Let's say Foo is watching the document 0001, sit up for a coffee, Bar open and edit the same document, when Foo come back he must see an 'Warning, someone else edited this document! click here to refresh tha page.'.

That'all i need atm, probably i'll extend this situation, adding a way to see the changes and rollback, but this is not the point.

Some of you suggested to check the 'last update' timestamp only when foo try to save the document; Can be a solution too, but i need something in real-time ( 10 sec deelay ).

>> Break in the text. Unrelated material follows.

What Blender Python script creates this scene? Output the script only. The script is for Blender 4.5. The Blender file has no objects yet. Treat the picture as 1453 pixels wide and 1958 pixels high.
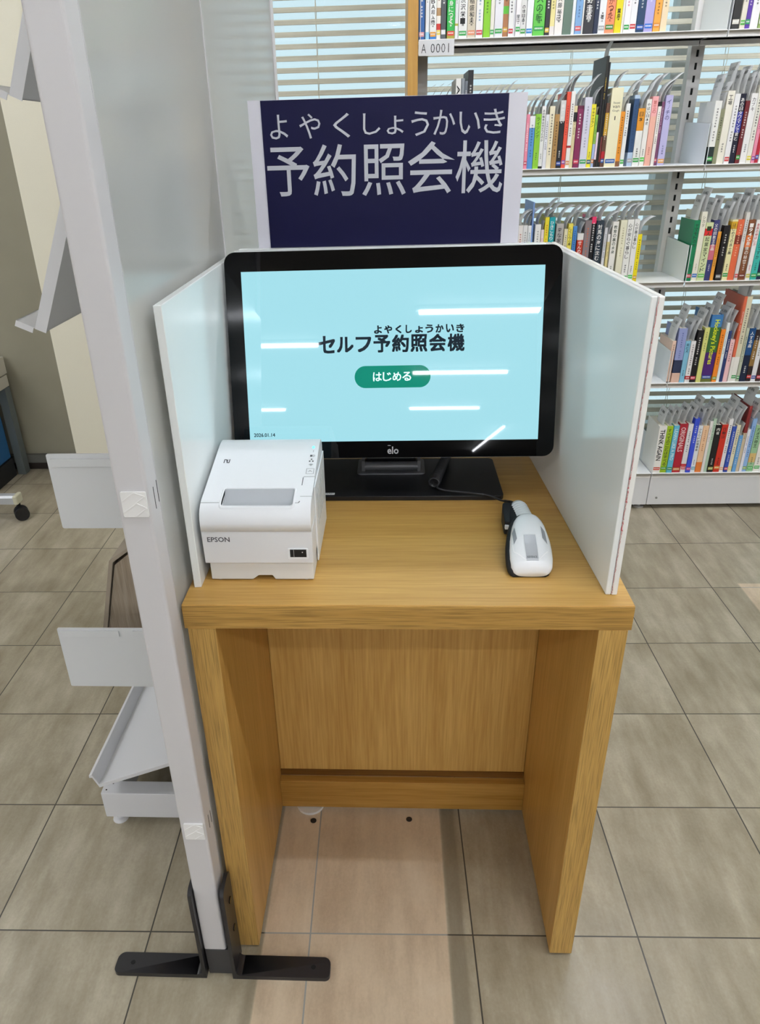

Long polling, bad way, but seem to be the only one.

So, what i've done:

  1. Installed Lighttp on my machine (and php5 as fastcgi);
  2. Loaded apache2's proxy module (all, or 403 error will hit you);
  3. Changed the lighttpd port from 80 (that is used by apache2) to 81;
  4. Configured apache2 to proxying the request from mydomain.com/polling/* to polling.mydomain.com (served with Lighttp)
  5. Now, i have another sub http-service that i'll use both for polling and load static content (images, etc..), in order to reduce the apache2's load.
  6. Becose i dont want to nuke the database for the timestamp check, i've tryed some caches system (that can be called from php).
    1. APC: quite simple to install and manage, very lightweight and faster, this would be my first choice.. if only the cache would be sharable between two cgi process (i need to store in cache a value from apache2's php process, and read it from lighttpd's php process)
    2. Memcached: around 4-5 times slower than APC, but run as a single process that can be touched everywhere in my environment. I'll go with this one, atm. (even if is slower, the use i'll do of it is relatively simple).

Now, i just have to try this system loading some test datas to see ho will move 'under pressure' and optimize it.

I suppost this environment will work for other long-polling situations (chat?)

Thanks to everyone who gave me hear!


I suggest: when you first query the record that might be changed, hang onto a local copy. When "updating", compare the copy in the locked table/row against your copy, and if it's changed, kick it back to the user.